A. Lin Goodwin, Crystal Chen Lee, and Suzanne Pratt
Sept 2021
This qualitative study explores the holistic approaches that seven mentors use to attend to the well-being of new professionals as they transition into the classroom. We define holistic mentoring as practices that intertwine the professional with the personal, and bring together the aesthetic, intellectual, and moral in supporting beginning teachers. We call these practices the ‘poetics of mentoring,’ and used them as analytic lenses to theorise mentors’ unique approaches to working with mentees. Data included individual semi-structured interviews, a focus group interview, and expressive artefacts that mentors created to illustrate their practice holistically.
Our findings revealed how and why mentors reflected aesthetic, intellectual, and moral endeavours in their practice, and how they worked together as a community to share and critically assess one another’s aesthetic, intellectual, and moral practices.
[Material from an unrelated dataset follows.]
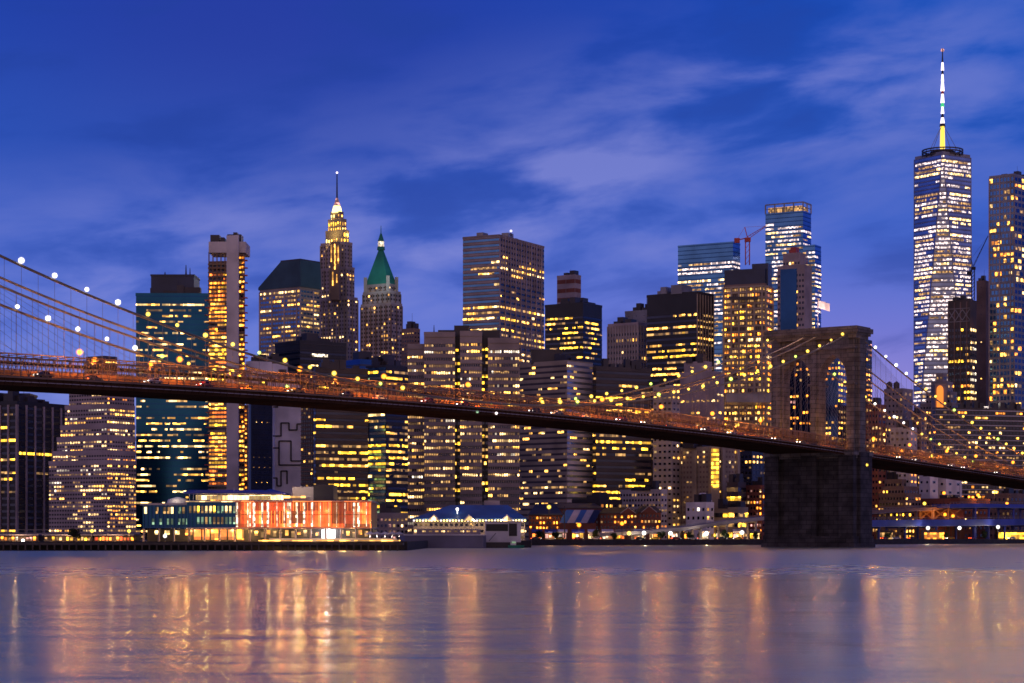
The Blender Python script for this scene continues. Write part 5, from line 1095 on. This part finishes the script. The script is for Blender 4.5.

By examining mentoring as a relational and holistic activity, this study emphasises meaning-making in teaching and learning to teach, making visible the often unnoticed, and rendering the intangible, tangible. In guiding discussions on teacher preparation within international contexts, this study shows that teacher preparation must attend to teacher-students holistically, and that sustaining teachers begins first with caring for teachers’ well-being, so they in turn can safeguard the well-being of their students.